:: Task objective ::
Quote only the lines from the line containing "Generate a Blender" to the line containing "COL = SC.collection", with both of those lines included, please, exactly as written.

:: Task input ::

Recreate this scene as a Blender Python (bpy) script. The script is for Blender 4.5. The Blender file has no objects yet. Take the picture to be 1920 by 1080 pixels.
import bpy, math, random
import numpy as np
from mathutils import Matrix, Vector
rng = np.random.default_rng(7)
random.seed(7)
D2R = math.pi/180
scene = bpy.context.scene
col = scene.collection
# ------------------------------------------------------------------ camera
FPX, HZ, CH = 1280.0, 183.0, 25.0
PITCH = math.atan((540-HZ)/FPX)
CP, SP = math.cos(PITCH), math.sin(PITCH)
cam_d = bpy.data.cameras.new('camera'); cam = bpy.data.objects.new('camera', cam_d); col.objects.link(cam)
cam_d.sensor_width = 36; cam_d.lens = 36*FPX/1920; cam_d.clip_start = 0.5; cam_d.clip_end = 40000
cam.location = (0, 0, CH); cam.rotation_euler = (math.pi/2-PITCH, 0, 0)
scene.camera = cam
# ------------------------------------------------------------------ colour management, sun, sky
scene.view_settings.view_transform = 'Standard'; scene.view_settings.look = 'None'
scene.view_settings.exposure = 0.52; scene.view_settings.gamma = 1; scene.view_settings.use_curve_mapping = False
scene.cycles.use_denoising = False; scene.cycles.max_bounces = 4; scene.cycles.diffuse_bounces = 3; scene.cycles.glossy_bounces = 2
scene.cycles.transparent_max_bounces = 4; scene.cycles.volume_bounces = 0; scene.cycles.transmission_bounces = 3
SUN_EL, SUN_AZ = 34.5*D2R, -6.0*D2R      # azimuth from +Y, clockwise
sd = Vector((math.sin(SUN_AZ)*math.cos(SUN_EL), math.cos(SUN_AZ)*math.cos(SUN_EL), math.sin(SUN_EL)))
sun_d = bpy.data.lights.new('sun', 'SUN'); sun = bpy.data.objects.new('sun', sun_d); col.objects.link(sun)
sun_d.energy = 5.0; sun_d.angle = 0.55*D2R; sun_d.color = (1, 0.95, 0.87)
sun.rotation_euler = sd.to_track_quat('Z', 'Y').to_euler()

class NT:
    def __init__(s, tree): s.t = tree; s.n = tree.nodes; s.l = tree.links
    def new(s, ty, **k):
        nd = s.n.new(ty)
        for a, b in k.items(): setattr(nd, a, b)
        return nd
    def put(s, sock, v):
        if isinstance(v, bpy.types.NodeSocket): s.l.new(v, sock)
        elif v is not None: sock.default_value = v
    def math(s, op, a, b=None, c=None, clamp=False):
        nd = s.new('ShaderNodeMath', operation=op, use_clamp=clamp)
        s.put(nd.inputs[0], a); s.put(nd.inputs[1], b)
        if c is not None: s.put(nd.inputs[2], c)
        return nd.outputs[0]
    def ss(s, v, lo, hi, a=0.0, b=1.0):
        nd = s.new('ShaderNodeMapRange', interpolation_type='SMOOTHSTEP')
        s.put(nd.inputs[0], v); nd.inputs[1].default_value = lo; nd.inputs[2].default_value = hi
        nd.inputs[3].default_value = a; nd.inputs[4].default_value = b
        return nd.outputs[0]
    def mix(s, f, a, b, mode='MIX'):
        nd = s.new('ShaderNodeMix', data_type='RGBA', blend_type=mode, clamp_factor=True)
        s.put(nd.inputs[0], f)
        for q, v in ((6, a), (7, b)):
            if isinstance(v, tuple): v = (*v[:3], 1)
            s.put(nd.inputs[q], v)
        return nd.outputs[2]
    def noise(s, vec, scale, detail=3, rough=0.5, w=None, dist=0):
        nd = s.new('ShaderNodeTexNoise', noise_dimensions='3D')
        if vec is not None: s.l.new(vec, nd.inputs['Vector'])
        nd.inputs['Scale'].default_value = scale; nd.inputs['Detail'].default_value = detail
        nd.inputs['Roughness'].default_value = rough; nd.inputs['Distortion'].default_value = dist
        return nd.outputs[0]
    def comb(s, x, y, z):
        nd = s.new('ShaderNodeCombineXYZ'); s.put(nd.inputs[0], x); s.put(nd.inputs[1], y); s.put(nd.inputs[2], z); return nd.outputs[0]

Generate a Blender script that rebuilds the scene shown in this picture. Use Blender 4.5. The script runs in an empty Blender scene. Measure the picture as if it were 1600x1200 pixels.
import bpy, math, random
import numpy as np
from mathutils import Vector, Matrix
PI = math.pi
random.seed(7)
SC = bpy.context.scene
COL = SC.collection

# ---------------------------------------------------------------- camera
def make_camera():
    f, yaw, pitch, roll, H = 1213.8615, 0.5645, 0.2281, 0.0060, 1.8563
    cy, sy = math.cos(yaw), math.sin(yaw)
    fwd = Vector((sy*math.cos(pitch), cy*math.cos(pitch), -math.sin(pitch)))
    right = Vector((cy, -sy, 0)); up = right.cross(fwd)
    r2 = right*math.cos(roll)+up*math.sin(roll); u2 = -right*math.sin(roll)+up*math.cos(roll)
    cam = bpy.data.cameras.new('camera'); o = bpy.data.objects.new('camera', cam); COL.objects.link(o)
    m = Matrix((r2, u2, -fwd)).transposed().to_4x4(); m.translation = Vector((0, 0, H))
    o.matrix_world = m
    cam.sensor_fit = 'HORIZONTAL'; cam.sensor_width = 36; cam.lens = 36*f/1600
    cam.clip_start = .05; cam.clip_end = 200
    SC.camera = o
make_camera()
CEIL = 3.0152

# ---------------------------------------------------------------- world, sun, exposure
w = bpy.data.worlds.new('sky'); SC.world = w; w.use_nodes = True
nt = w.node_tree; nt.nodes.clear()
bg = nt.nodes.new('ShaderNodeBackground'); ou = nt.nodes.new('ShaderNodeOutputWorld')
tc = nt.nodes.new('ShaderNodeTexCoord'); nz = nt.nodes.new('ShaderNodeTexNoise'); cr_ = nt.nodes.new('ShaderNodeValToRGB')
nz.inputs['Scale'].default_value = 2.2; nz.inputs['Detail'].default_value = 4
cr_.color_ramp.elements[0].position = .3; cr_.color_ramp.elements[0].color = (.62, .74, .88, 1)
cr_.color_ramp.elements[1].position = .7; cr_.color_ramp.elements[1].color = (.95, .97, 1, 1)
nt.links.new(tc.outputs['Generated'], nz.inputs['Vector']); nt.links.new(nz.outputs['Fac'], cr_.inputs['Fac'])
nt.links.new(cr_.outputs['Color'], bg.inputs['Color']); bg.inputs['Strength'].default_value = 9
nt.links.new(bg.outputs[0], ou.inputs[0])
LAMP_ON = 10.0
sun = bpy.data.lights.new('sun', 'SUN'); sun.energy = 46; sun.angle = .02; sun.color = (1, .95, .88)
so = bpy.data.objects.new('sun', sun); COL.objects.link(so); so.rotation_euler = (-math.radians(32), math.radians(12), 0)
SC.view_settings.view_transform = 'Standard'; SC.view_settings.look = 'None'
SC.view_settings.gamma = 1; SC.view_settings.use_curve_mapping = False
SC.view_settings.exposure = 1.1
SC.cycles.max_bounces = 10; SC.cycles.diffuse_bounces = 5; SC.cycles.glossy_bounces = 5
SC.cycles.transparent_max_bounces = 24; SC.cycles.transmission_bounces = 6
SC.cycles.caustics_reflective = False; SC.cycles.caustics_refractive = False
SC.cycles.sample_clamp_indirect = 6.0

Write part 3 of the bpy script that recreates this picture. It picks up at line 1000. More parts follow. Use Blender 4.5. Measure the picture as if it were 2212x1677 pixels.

:: Exercise response ::
Generate a Blender script that rebuilds the scene shown in this picture. Use Blender 4.5. The script runs in an empty Blender scene. Measure the picture as if it were 1600x1200 pixels.
import bpy, math, random
import numpy as np
from mathutils import Vector, Matrix
PI = math.pi
random.seed(7)
SC = bpy.context.scene
COL = SC.collection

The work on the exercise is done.